--- START ---
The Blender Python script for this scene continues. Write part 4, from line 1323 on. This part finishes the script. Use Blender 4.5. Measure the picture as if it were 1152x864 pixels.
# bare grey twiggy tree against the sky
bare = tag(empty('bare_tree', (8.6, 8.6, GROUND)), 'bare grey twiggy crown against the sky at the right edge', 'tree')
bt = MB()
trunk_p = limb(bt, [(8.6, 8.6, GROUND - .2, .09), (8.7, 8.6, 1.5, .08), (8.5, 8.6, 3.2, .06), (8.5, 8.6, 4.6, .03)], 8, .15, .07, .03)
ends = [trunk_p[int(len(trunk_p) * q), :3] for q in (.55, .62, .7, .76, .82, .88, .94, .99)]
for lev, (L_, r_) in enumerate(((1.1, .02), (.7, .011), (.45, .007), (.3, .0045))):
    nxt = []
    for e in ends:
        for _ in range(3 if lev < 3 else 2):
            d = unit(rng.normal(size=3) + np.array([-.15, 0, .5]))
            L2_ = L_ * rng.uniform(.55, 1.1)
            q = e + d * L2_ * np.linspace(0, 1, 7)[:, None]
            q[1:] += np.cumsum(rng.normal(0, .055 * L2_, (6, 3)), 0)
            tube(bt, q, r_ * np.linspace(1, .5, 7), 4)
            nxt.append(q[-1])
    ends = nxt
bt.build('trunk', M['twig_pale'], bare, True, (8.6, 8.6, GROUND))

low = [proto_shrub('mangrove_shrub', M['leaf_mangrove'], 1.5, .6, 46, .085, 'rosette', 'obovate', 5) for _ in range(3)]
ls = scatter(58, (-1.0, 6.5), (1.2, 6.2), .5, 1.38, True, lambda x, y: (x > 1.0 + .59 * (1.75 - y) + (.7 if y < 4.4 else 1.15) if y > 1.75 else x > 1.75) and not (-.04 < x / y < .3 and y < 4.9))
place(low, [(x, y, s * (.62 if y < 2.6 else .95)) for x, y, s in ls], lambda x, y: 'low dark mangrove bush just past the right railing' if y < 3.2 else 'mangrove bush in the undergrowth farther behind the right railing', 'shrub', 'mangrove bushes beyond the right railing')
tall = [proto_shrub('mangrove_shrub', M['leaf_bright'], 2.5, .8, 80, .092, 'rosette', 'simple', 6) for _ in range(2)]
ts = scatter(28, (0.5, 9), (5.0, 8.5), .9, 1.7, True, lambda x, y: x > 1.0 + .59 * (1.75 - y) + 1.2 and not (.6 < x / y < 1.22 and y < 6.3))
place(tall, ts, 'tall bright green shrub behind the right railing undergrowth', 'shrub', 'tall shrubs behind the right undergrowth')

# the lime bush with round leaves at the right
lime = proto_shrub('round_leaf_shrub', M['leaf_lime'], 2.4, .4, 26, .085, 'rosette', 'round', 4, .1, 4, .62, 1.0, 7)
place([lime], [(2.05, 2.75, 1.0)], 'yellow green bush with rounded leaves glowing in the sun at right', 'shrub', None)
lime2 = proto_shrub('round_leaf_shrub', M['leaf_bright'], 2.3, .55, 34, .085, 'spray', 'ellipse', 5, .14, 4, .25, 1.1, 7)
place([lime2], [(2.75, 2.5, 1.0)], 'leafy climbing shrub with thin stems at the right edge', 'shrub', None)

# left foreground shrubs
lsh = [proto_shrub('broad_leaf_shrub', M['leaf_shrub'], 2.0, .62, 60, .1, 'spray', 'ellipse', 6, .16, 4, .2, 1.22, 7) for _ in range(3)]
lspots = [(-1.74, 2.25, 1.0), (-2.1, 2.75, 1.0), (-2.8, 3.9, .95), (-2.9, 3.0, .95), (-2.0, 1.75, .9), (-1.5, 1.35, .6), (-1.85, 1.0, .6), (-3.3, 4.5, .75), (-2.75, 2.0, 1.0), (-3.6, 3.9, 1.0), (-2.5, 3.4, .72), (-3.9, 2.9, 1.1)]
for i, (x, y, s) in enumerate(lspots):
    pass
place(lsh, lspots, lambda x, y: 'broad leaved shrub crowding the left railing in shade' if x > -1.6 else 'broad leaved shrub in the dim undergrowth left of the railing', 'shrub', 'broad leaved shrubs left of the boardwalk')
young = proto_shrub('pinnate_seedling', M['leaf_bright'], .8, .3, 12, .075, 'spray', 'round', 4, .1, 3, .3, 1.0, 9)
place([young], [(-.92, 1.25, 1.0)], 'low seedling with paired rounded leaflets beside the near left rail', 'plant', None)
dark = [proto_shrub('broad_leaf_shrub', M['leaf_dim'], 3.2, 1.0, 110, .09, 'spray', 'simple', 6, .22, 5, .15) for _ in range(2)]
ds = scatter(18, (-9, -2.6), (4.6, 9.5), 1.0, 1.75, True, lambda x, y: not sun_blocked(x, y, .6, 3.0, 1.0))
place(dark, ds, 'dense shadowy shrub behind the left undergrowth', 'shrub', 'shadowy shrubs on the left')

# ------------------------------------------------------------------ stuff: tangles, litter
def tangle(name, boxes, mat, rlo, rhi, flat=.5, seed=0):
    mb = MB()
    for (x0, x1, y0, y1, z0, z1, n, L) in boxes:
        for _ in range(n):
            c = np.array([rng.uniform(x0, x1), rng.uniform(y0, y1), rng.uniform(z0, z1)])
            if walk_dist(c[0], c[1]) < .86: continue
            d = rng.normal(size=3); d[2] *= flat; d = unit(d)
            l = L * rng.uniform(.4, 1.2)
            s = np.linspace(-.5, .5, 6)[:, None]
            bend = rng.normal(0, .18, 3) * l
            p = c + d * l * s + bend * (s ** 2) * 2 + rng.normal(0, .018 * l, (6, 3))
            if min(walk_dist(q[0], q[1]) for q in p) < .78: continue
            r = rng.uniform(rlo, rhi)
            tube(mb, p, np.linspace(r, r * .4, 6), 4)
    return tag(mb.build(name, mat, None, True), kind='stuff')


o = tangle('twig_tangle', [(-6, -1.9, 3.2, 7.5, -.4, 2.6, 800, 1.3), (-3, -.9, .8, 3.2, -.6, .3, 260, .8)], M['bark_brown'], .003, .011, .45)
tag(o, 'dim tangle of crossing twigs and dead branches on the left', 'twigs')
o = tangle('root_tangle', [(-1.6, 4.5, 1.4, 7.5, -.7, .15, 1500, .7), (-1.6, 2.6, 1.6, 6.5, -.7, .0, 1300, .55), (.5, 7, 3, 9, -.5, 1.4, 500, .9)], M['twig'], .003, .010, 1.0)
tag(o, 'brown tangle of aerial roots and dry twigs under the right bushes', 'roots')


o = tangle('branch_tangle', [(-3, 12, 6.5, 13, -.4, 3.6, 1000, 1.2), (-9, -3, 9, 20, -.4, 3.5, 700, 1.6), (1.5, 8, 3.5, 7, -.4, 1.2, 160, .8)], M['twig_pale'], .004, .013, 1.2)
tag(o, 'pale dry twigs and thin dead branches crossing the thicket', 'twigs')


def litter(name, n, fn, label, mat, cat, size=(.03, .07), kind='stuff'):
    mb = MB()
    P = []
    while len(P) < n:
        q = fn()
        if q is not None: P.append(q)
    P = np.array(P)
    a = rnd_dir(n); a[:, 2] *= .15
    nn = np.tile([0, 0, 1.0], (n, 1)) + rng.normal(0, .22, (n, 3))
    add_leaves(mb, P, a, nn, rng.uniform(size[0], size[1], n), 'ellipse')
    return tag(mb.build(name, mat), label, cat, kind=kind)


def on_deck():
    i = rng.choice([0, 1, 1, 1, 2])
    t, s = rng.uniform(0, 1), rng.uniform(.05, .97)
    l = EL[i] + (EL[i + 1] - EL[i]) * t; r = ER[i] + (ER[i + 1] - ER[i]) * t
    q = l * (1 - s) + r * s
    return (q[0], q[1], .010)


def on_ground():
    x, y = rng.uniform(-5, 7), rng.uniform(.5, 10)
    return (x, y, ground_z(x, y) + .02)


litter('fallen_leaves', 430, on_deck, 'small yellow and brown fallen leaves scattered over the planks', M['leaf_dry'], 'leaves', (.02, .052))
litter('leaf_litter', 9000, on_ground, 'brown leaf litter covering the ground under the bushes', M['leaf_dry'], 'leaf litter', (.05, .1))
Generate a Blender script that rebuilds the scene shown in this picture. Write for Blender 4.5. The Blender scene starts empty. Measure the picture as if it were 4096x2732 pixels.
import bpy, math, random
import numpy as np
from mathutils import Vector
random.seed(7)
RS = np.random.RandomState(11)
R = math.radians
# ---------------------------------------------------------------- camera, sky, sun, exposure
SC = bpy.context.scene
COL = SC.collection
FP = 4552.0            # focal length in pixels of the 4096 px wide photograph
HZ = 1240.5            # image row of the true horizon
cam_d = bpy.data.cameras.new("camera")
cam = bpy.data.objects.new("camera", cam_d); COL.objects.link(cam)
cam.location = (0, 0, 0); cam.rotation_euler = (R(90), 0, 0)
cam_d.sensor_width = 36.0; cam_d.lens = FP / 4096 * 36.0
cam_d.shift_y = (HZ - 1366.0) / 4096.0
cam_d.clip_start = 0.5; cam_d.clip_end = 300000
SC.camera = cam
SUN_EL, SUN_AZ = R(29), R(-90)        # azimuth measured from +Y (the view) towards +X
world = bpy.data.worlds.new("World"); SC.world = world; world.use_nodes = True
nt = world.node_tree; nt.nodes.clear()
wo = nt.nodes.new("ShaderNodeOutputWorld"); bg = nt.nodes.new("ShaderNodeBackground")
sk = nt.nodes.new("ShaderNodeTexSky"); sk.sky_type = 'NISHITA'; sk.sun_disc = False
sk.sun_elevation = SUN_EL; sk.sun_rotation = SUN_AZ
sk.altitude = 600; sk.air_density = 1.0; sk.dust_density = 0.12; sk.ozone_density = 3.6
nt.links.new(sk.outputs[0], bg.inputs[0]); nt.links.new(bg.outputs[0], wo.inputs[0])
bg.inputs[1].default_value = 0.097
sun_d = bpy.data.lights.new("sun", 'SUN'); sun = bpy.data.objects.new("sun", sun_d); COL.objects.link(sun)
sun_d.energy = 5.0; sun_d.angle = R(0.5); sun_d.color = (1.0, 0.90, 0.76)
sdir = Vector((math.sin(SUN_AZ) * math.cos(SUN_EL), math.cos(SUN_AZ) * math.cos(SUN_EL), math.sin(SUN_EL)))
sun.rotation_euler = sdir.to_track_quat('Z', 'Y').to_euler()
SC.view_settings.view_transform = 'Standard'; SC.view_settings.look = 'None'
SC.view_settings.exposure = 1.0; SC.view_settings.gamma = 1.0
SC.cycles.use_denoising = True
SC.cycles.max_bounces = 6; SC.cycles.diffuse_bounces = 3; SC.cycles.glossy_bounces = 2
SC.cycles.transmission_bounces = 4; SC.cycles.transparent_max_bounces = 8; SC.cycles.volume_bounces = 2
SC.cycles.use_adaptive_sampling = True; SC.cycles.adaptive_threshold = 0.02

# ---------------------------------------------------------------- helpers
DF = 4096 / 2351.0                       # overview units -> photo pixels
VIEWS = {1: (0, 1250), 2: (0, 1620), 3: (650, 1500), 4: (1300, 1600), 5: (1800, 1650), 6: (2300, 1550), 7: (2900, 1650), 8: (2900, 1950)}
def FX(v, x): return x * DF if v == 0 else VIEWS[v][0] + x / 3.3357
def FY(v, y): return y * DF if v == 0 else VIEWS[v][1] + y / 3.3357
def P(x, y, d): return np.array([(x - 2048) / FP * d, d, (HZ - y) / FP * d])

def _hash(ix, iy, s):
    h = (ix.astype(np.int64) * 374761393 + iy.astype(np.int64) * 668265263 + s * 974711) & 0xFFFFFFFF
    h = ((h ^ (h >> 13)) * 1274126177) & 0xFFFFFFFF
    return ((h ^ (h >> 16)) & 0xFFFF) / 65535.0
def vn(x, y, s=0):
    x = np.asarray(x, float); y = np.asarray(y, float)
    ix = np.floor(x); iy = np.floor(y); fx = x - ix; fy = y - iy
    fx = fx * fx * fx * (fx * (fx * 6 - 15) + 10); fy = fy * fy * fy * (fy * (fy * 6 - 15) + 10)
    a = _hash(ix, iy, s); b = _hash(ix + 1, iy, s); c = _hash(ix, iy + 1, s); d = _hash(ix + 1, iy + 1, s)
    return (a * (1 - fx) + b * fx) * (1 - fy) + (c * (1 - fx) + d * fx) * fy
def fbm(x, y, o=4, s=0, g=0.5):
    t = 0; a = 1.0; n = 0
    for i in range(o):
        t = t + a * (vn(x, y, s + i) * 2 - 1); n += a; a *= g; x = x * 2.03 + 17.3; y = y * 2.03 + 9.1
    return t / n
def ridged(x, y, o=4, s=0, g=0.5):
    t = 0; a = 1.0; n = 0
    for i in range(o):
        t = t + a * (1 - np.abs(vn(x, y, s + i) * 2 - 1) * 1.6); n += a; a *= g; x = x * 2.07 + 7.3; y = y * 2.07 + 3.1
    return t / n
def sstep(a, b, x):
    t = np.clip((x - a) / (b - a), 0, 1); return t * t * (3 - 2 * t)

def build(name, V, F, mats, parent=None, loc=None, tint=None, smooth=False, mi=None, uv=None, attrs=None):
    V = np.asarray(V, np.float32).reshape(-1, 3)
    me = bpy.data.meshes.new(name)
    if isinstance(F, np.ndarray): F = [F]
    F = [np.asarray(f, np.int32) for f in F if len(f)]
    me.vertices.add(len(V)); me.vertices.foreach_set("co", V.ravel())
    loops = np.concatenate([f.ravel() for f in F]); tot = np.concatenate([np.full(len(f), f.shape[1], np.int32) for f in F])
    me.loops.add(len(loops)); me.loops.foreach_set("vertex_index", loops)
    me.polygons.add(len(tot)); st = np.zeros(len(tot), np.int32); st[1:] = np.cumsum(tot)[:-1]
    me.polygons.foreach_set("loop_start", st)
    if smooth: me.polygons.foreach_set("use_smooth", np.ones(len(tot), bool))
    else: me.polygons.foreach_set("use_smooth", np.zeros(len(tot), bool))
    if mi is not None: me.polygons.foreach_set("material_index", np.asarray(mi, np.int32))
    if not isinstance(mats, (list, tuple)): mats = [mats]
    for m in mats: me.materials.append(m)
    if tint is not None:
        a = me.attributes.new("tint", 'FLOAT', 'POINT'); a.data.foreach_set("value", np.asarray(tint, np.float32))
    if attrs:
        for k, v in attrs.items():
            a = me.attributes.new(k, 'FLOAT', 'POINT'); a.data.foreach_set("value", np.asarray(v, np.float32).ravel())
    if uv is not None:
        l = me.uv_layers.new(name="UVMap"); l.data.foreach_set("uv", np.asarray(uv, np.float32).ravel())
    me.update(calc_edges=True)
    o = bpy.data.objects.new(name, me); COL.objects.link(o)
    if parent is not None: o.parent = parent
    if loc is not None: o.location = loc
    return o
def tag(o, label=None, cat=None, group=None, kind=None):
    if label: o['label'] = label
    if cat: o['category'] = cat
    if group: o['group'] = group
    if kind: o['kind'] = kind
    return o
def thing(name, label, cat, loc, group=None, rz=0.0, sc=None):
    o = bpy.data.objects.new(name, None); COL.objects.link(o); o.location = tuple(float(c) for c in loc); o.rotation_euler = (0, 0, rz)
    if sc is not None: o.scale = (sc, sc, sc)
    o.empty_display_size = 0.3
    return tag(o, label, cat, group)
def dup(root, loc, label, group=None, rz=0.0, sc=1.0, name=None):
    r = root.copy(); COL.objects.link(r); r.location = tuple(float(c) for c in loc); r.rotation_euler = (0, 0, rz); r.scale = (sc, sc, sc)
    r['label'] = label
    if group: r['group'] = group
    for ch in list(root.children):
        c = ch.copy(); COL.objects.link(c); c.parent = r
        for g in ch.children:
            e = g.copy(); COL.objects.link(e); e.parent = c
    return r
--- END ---
◆ Job ◆
Track down the lines that include the word "picture" and copy them.

◆ Answer ◆
The Blender Python script for this scene continues. Write part 4, from line 1323 on. This part finishes the script. Use Blender 4.5. Measure the picture as if it were 1152x864 pixels.
Generate a Blender script that rebuilds the scene shown in this picture. Write for Blender 4.5. The Blender scene starts empty. Measure the picture as if it were 4096x2732 pixels.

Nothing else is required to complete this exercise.